Ini menunjukkan bahwa sudut pandang kajian ilmu hukum bisa dari berbagai aspek ilmu lainnya ketika orang bertindak dalam menjalankan profesinya. Contoh dokter ada Kodeki dan “peradilan” diatur dalam Undang Undang No. 29 Tahun 2004 tentang Praktik Kedokteran. Disana dikenal dengan Majelis Kehormatan Disiplin Kedokteran Indonesia (MKDKI).
Artinya ketika dokter melakukan kesengajaan aborsi tanpa indikasi medis dan memerima imbalan, maka tidak perlu mengadu kepada MKDKI langsung lapor proses pro yustisia ke Polisi kejaksaan dan PN serta vonis pengadilan. Tetapi ketika dokter diduga lalai, kurang hati hati tidak bisa sertamerta lapor ke Polisi tapi wajib ke MKDKI untuk melihat apakah ini pelanggaran etik maka akan direkomendasikan kepada MKEK.

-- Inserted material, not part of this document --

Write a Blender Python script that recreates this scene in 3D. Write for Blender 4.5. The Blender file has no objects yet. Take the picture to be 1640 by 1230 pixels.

Jika pelanggaran disiplin dan standar profesi dokter maka dilapor ke MKDKI. Jika keluarga atau korban (pasien) yakin ada pelanggaran serius, maka wajib terlebih dahulu ke MKDKI. “Hakim” MKDKI berjumlah 11 orang sdh pasti profesi dokter dan dokter gigi dan ditambah 3 orang sarjana hukum yg sudah mempunyai pengalaman 10 tahun berkecimpung dalam profesi medis.
MKDKI akan memberikan peringatan tertulis, cabut STR atau csbut ijin praktik dokter atau dokter gigi. Atau merekomendasikan kepada aparat kepolisian adanya dugaan pelanggaran hukum perdata atau pidana. Jadi seharusnya polisi tidak bisa langsung panggil periksa dokter atau dokter gigi.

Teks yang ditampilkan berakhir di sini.